Online Mapping and Perception Algorithms for Multi-robot Teams Operating in Urban Environments.

Abstract

This thesis investigates some of the sensing and perception challenges faced by multi-robot teams equipped with LIDAR and camera sensors. Multi-robot teams are ideal for deployment in large, real-world environments due to their ability to parallelize exploration, reconnaissance or mapping tasks. However, such domains also impose additional requirements, including the need for a) online algorithms (to eliminate stopping and waiting for processing to finish before proceeding) and b) scalability (to handle data from many robots distributed over a large area). These general requirements give rise to specific algorithmic challenges, including 1) online maintenance of large, coherent maps covering the explored area, 2) online estimation of communication properties in the presence of buildings and other interfering structure, and 3) online fusion and segmentation of multiple sensors to aid in object detection.

The contribution of this thesis is the introduction of novel approaches that leverage grid-maps and sparse multi-variate gaussian inference to augment the capability of multi-robot teams operating in urban, indoor-outdoor environments by improving the state of the art of map rasterization, signal strength prediction, colored point cloud segmentation, and reliable camera calibration.
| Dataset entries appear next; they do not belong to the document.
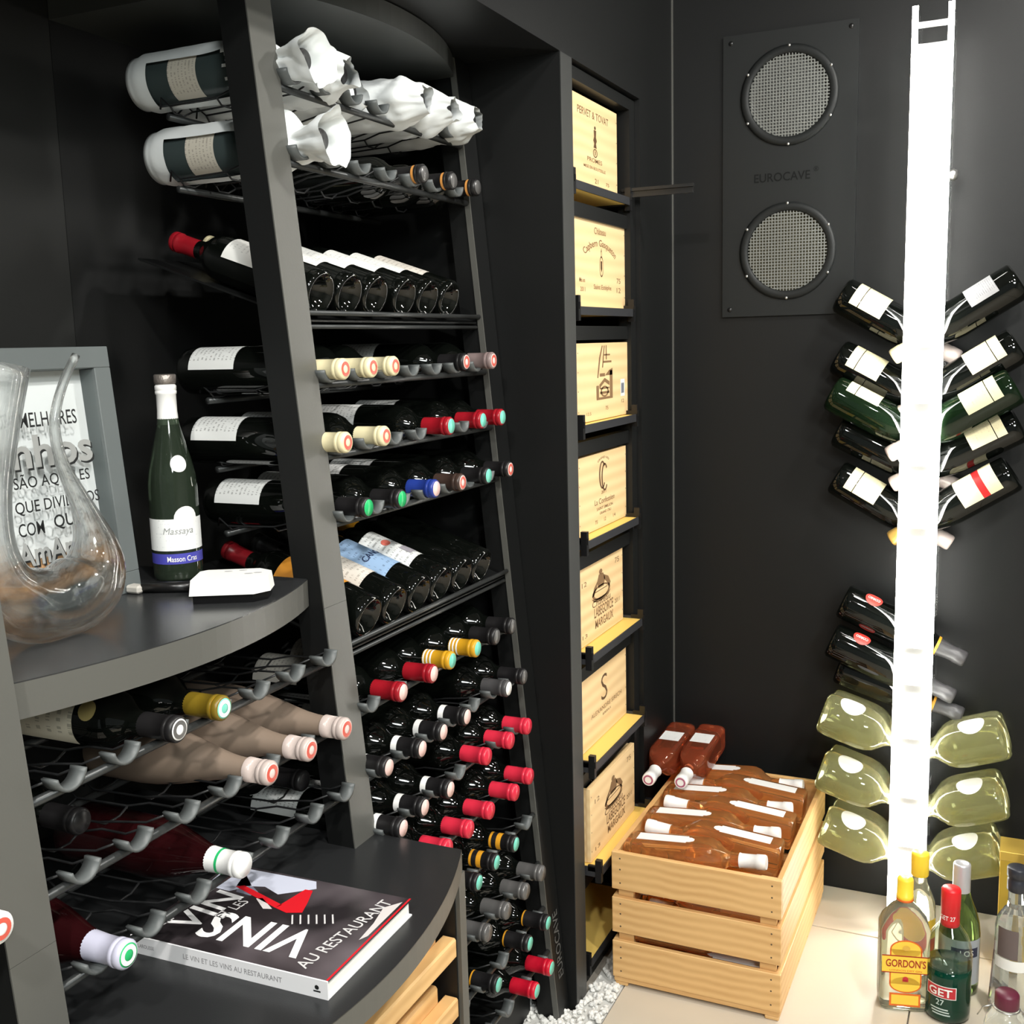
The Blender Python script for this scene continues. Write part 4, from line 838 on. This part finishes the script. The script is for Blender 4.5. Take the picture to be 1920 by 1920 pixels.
colb = [
 ('L1', (-.396, 2.765, 1.546), (.861, 0, -.508), GLASSK, CLRC, LABC, 'dark sparkling bottle with cream label, topmost on the column left side'),
 ('L2', (-.403, 2.775, 1.399), (.874, 0, -.486), GLASSK, CLRC, LABC, 'dark sparkling bottle with cream label, second down on the column left side'),
 ('L3', (-.409, 2.732, 1.314), (.882, 0, -.470), GLASSG, CLRC, LABC, 'green sparkling bottle with half-turned cream label, third down on the column left side'),
 ('L4', (-.398, 2.775, 1.222), (.897, 0, -.441), GLASSK, CLRC, [], 'dark unlabelled sparkling bottle, fourth down on the column left side'),
 ('L5', (-.400, 2.765, 1.106), (.867, 0, -.499), GLASSK, CLRC, LABC, 'dark sparkling bottle with cream label, fifth down on the column left side'),
 ('R1', (-.008, 2.715, 1.560), (-.845, 0, -.534), GLASSK, CREAM, [(.045, .11, 1.3, 0, LBG)], 'dark sparkling bottle with grey back label, topmost on the column right side'),
 ('R2', (-.004, 2.725, 1.419), (-.845, 0, -.535), GLASSK, CLRC, LABC, 'dark sparkling bottle with cream label, second down on the column right side'),
 ('R3', (-.006, 2.682, 1.330), (-.855, 0, -.519), GLASSG, CLRC, LABC, 'green sparkling bottle with cream label, third down on the column right side'),
 ('R4', (.006, 2.722, 1.243), (-.877, 0, -.481), GLASSK, CLRC, LABC, 'dark sparkling bottle with pale label, fourth down on the column right side'),
 ('R5', (-.003, 2.715, 1.132), (-.840, 0, -.542), GLASSK, GOLD, [(.032, .062, 2.1, 0, LBC), (.0625, .078, 2.1, 0, RB), (.0785, .125, 2.1, 0, LBC)], 'sparkling bottle with red-striped cream label and gold foil on the column'),
]
for n_, b0, ax, g, cm, labs, lb in colb:
    face = (0, -.72, .7) if n_ != 'L3' else (0, -.15, 1)
    bottle('champagne', frame_mtx(b0, ax, face), g, cm, cm, lb, name='sparkling_bottle', labels=labs, group='sparkling bottles on the light column')
for n_, b0, ax, pos in (('M1', (-.373, 2.73, .803), (.917, 0, -.399), 'upper'), ('M2', (-.397, 2.715, .706), (.926, 0, -.376), 'middle'), ('M3', (-.387, 2.775, .622), (.952, 0, -.306), 'lower')):
    b = bottle('champagne', frame_mtx(b0, ax, (0, -.45, .9)), GLASSK, cap('charcoal_foil', (70, 69, 70)), None, 'black sparkling bottle with black capsule, %s of three midway down the light column' % pos, name='sparkling_bottle', bands=[], group='black bottles on the light column')
    if n_ != 'M3':
        link('label', with_mat('redoval', lambda: disc_patch('champagne', .065, .021, -.1, .0008), mat('red_oval_label', (214, 62, 54), .4)), b)
        obj('lettering', ([(.0455 * math.cos(-.1 + v[1] / .0455), .0455 * math.sin(-.1 + v[1] / .0455), .065 - v[0]) for v in fit('CORSO', .03, .009, .01)[0]], fit('CORSO', .03, .009, .01)[1]), WHITE, b)
    link('neck_ring', with_mat('nring', lambda: mesh('neck_ring', *lathe([(.0245, .236), (.0242, .242)], 24), smooth=True), GTR), b)
wd = mat('white_oval_label', (240, 240, 236), .4)
for side, lst, ax0 in (('left', [(-.406, .535), (-.409, .389), (-.399, .246)], (.955, 0, -.295)), ('right', [(.006, .525), (.008, .379), (.003, .241)], (-.942, 0, -.335))):
    for i, (x, z) in enumerate(lst):
        for j, (y, dz) in enumerate(((2.660, 0), (2.766, -.022))):
            b = bottle('squat', frame_mtx((x, y, z + dz), ax0, (0, -.3, 1)), PALE, CLRC, CLRC, 'squat pale yellow bottle, %s on the %s foot of the light column, %s one' % (('top pair', 'middle pair', 'bottom pair')[i], side, ('front', 'rear')[j]), name='squat_bottle', group='squat pale bottles on the light column')
            if j == 0: link('label', with_mat(('sqd', side), lambda: disc_patch('squat', .062, .030, 0, .0008), wd), b)

# ------------------------------------------------------------------ spirits on the floor
# rectangular gin bottle
def gin_mesh():
    prof = [(.048, .030, .002), (.050, .033, .010), (.051, .034, .03), (.051, .034, .185), (.046, .032, .205), (.030, .026, .225), (.016, .016, .240), (.0145, .0145, .25), (.0145, .0145, .286)]
    seg = 36; V, F = [], []
    for rx, ry, z in prof:
        e = 7 if z < .2 else 3 if z < .23 else 2
        for i in range(seg):
            a = 2 * PI * i / seg; c, s = math.cos(a), math.sin(a); k = (abs(c) ** e + abs(s) ** e) ** (-1 / e); V.append((rx * c * k, ry * s * k, z))
    for j in range(len(prof) - 1):
        for i in range(seg): F.append((j * seg + i, j * seg + (i + 1) % seg, (j + 1) * seg + (i + 1) % seg, (j + 1) * seg + i))
    F.append(tuple(range(seg - 1, -1, -1))); F.append(tuple((len(prof) - 1) * seg + i for i in range(seg))); return V, F
gm = Matrix.Translation((-.178, 2.345, 0)) @ Matrix.Rotation(math.radians(14), 4, 'Z')
gin = thing('gin_bottle', 'clear flat-sided gin bottle with yellow label and yellow cap on the floor', 'bottle', mtx=gm)
obj('glass', gin_mesh(), CLEAR, gin, True)
YL = mat('label_yellow', (246, 206, 72), .45); OR = mat('label_orange', (222, 104, 34), .45); DR = mat('label_dark_red', (164, 44, 26), .5); YC = mat('cap_yellow', (244, 212, 62), .35)
obj('cap', lathe([(.016, .247), (.0175, .249), (.0175, .2555), (.0168, .256), (.0168, .290), (.0155, .293), (0, .293)], 28), YC, gin, True)
obj('cap_ring', lathe([(.0172, .2435), (.018, .244), (.018, .2485), (.0172, .249)], 28), OR, gin, True)
yf = -.0346
def gl(vf, z, m, e=0): obj('label', onplane(vf, (0, yf - .0003 * e, z), (1, 0, 0), (0, 0, 1)), m, gin)
gl(join(rect2(-.033, .033, -.052, .028), disc2(.022, 24, .033, 0, .028), disc2(.020, 24, .033, 0, -.052)), .118, OR, 0)
gl(join(rect2(-.030, .030, -.052, .028), disc2(.019, 24, .030, 0, .028), disc2(.017, 24, .030, 0, -.052)), .118, YL, 1)
gl(rect2(-.049, .049, -.0205, .0205), .112, DR, 2); gl(rect2(-.049, .049, -.018, .018), .112, YL, 3)
gl(rect2(-.032, .032, -.015, .015), .030, OR, 1); gl(rect2(-.028, .028, -.011, .011), .030, YL, 2)
obj('lettering', onplane(fit("GORDON'S", .082, .018, .016), (0, yf - .0015, .115), (1, 0, 0), (0, 0, 1)), DR, gin)
obj('lettering', onplane(fit('LONDON DRY GIN', .066, .004), (0, yf - .0015, .0985), (1, 0, 0), (0, 0, 1)), OR, gin)
obj('emblem', onplane(join(disc2(.0055, 14, .006, 0, .001), rect2(-.006, .006, -.005, -.001)), (0, yf - .0015, .078), (1, 0, 0), (0, 0, 1)), mat('label_crimson', (196, 48, 52), .5), gin)
obj('emblem', onplane(disc2(.006, 16, .008), (0, yf - .0015, .150), (1, 0, 0), (0, 0, 1)), mat('label_gold', (222, 176, 70), .5), gin)
# second yellow-capped bottle behind
y2 = thing('spirit_bottle', 'clear round bottle with tall yellow cap behind the gin bottle', 'bottle', (-.158, 2.475, 0))
obj('glass', lathe([(0, .006), (.030, .002), (.036, .006), (.037, .02), (.037, .165), (.034, .185), (.026, .205), (.0175, .225), (.015, .240), (.015, .288), (0, .288)], 32), CLEAR, y2, True)
obj('cap', lathe([(.0185, .243), (.0192, .245), (.0192, .292), (.018, .2955), (0, .2955)], 28), YC, y2, True)
obj('label', join(patch_v := ([(.0376 * math.cos(t_), .0376 * math.sin(t_), z) for z in (.105, .150) for t_ in [-2.6 + 2.4 * i / 12 for i in range(13)]], [(i, i + 1, i + 14, i + 13) for i in range(12)])), YL, y2, True)
obj('label', ([(.0377 * math.cos(t_), .0377 * math.sin(t_), z) for z in (.075, .1045) for t_ in [-2.6 + 2.4 * i / 12 for i in range(13)]], [(i, i + 1, i + 14, i + 13) for i in range(12)]), RB, y2, True)
# mint liqueur
gt = thing('liqueur_bottle', 'dark green mint liqueur bottle with red cap in front of the others', 'bottle', (-.086, 2.343, 0))
obj('liquid', lathe([(0, .003), (.040, .003), (.0455, .007), (.0462, .02), (.0462, .098), (.0462, .122), (0, .122)], 36), MINT, gt, True)
obj('glass', lathe([(.047, .119), (.047, .14), (.044, .165), (.036, .188), (.024, .205), (.0175, .217), (.0165, .24), (.0165, .275), (.0135, .275), (.0135, .22), (.022, .203), (.034, .185), (.0425, .162), (.0452, .14), (.0452, .1225)], 36), thin_glass('clear_shoulder_glass', (.90, .94, .91), .9, .04), gt, True)
RC = mat('cap_red', (216, 34, 40), .35)
obj('cap', lathe([(.0185, .207), (.0192, .209), (.0192, .243), (.0198, .244), (.0198, .285), (.018, .289), (0, .2895)], 28), RC, gt, True)
def wrapc(vf, r, zc, c): return [(r * math.cos(c + v[0] / r), r * math.sin(c + v[0] / r), zc + v[1]) for v in vf[0]], vf[1]
ca = math.radians(-92 - 14)
obj('lettering', wrapc(fit('GET 27', .034, .010, .012), .0203, .228, ca), WHITE, gt)
def cyl_patch(r, z0, z1, c, half, n=14): return [(r * math.cos(t_), r * math.sin(t_), z) for z in (z0, z1) for t_ in [c - half + 2 * half * i / n for i in range(n + 1)]], [(i, i + 1, i + n + 2, i + n + 1) for i in range(n)]
obj('label', cyl_patch(.0468, .060, .088, ca, .70), WHITE, gt, True)
obj('label', cyl_patch(.0471, .0617, .0863, ca, .665), mat('label_red', (190, 46, 54), .45), gt, True)
obj('lettering', wrapc(fit('GET', .050, .018, .02), .0484, .074, ca), WHITE, gt)
obj('lettering', join(wrapc(fit('27', .017, .013, .01), .0470, .050, ca), *[cyl_patch(.0468, .0335 - .006 * i, .0365 - .006 * i, ca - .04 + .05 * i, .4) for i in range(3)]), mat('label_pale_print', (190, 204, 200), .5), gt)
# green bottle with silver neck
sg = thing('spirit_bottle', 'green glass bottle with silver foil neck behind the mint liqueur', 'bottle', (-.070, 2.455, 0))
obj('glass', lathe([(0, .006), (.034, .002), (.042, .006), (.043, .02), (.043, .140), (.040, .165), (.032, .192), (.023, .215), (.0178, .235), (.0165, .29), (0, .29)], 32), mat('olive_bottle_glass', (84, 104, 52), .03, trans=.7), sg, True)
obj('neck_foil', lathe([(.0186, .232), (.0184, .25), (.0184, .292), (.0172, .2955), (.012, .296), (.011, .294), (0, .294)], 28), mat('silver_foil', (196, 196, 200), .35, metal=.4), sg, True)
obj('label', cyl_patch(.0434, .030, .135, math.radians(-100), 1.5, 20), mat('silver_label', (176, 182, 188), .4, metal=.2), sg, True)
obj('label', cyl_patch(.0438, .095, .117, math.radians(-70), .7, 10), mat('navy_label', (40, 46, 70), .4), sg, True)
obj('lettering', wrapc(fit('LOS', .030, .013, .01), .0442, .106, math.radians(-66)), WHITE, sg)
# tall flask at the right edge
fk = thing('spirit_flask', 'clear fluted spirit bottle with brown oval label at the right edge', 'bottle', (.040, 2.385, 0))
obj('glass', lathe([(0, .006), (.038, .002), (.046, .006), (.047, .03), (.043, .10), (.0395, .16), (.0395, .205), (.036, .225), (.026, .242), (.0175, .252), (.0165, .262), (.0165, .300), (0, .300)], 12), CLEARW, fk)
obj('neck_band', lathe([(.0182, .288), (.020, .290), (.020, .312), (.0182, .314), (.0182, .318), (.021, .320), (.021, .338), (.019, .340), (0, .340)], 24), mat('dark_collar', (44, 46, 54), .35), fk, True)
obj('label', cyl_patch(.0402, .150, .215, math.radians(-112), .55, 10), mat('brown_oval_label', (104, 92, 90), .5), fk, True)
obj('label', cyl_patch(.0424, .125, .149, math.radians(-105), .75, 10), WHITE, fk, True)
# gold carton and tall navy bottle behind
gc = thing('gift_carton', 'tall gold gift carton standing behind the fluted bottle', 'carton', (.045, 2.60, 0))
obj('carton', box(-.040, .040, -.040, .040, 0, .268, .001), mat('gold_card', (196, 164, 62), .35, metal=.35), gc)
obj('lid', box(-.041, .041, -.041, .041, .2682, .290, .001), mat('gold_card_lid', (214, 180, 84), .3, metal=.35), gc)
tb_ = thing('spirit_bottle', 'tall bottle with navy neck label and gold cap at the right edge', 'bottle', (.088, 2.50, 0))
obj('glass', lathe([(0, .006), (.034, .002), (.038, .008), (.038, .22), (.034, .24), (.022, .262), (.0185, .275), (.0185, .345), (0, .345)], 28), CLEARW, tb_, True)
obj('neck_label', lathe([(.0225, .285), (.0225, .335)], 24), mat('navy_label', (40, 46, 70), .4), tb_, True)
obj('cap', lathe([(.0195, .340), (.021, .342), (.021, .366), (.019, .369), (0, .369)], 24), GOLD, tb_, True)
ob = thing('liqueur_bottle', 'orange liqueur bottle half cut by the right picture edge', 'bottle', (.105, 2.40, 0))
obj('glass', lathe([(0, .004), (.032, .002), (.037, .008), (.037, .11), (.030, .135), (.016, .152), (.0145, .18), (0, .18)], 28), ORANGE, ob, True)
obj('cap', lathe([(.0165, .165), (.0165, .194), (0, .196)], 20), mat('black_cap', (24, 24, 26), .4), ob, True)
mj = thing('swing_jar', 'small clear jar with burgundy cap and wire clip at the bottom right', 'jar', (.028, 2.175, 0))
obj('glass', lathe([(0, .004), (.034, .002), (.040, .008), (.040, .105), (.036, .125), (.028, .138), (.0225, .142), (.0225, .148), (0, .148)], 28), CLEARW, mj, True)
obj('cap', lathe([(.0215, .146), (.0225, .149), (.0225, .172), (.020, .176), (0, .177)], 28), mat('burgundy_cap', (96, 36, 54), .4), mj, True)
obj('wire_clip', join(tube([(.024 * math.cos(a), .024 * math.sin(a), .144) for a in [2 * PI * i / 24 for i in range(25)]], .0013, 6, False), tube([(-.024, 0, .144), (-.042, -.004, .138), (-.052, -.006, .120)], .0013, 6), tube([(.024, 0, .144), (.040, -.004, .138), (.048, -.006, .120)], .0013, 6)), STEEL, mj, True)
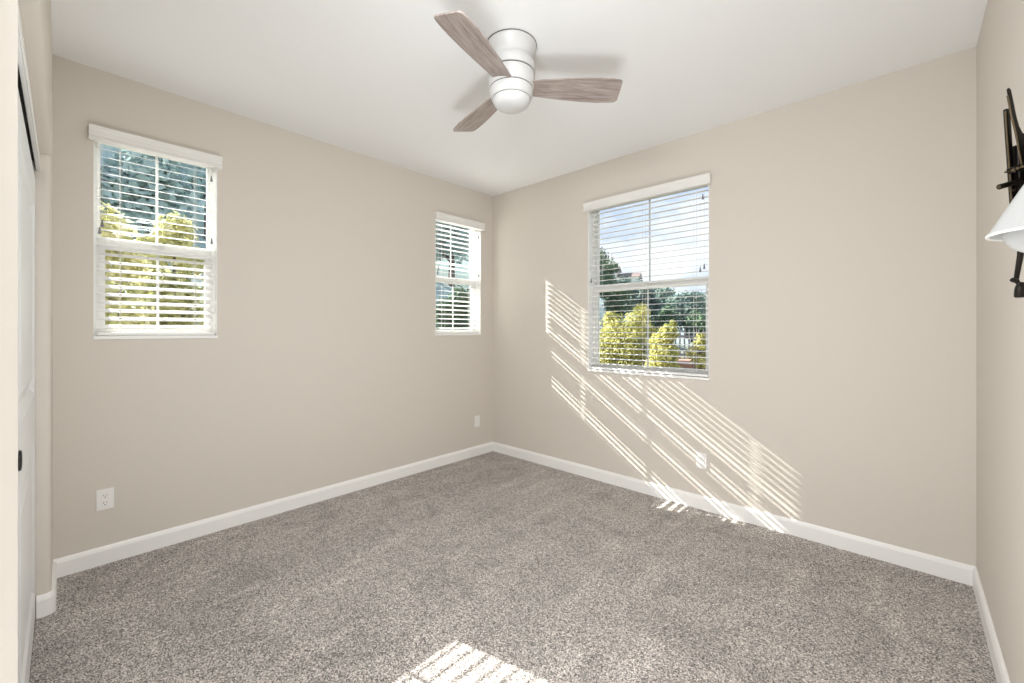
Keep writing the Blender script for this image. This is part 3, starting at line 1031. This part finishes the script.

In particular, we introduce a map rasterization technique for large LIDAR-based occupancy grids that makes online updates possible when data is arriving from many robots at once. We also introduce new online techniques for robots to predict the signal strength to their teammates by combining LIDAR measurements with signal strength measurements from their radios. Processing fused LIDAR+camera point clouds is also important for many object-detection pipelines. We demonstrate a near linear-time online segmentation algorithm to this domain. However, maintaining the calibration of a fleet of 14 robots made this approach difficult to employ in practice. Therefore we introduced a robust and repeatable camera calibration process that grounds the camera model uncertainty in pixel error, allowing the system to guide novices and experts alike to reliably produce accurate calibrations.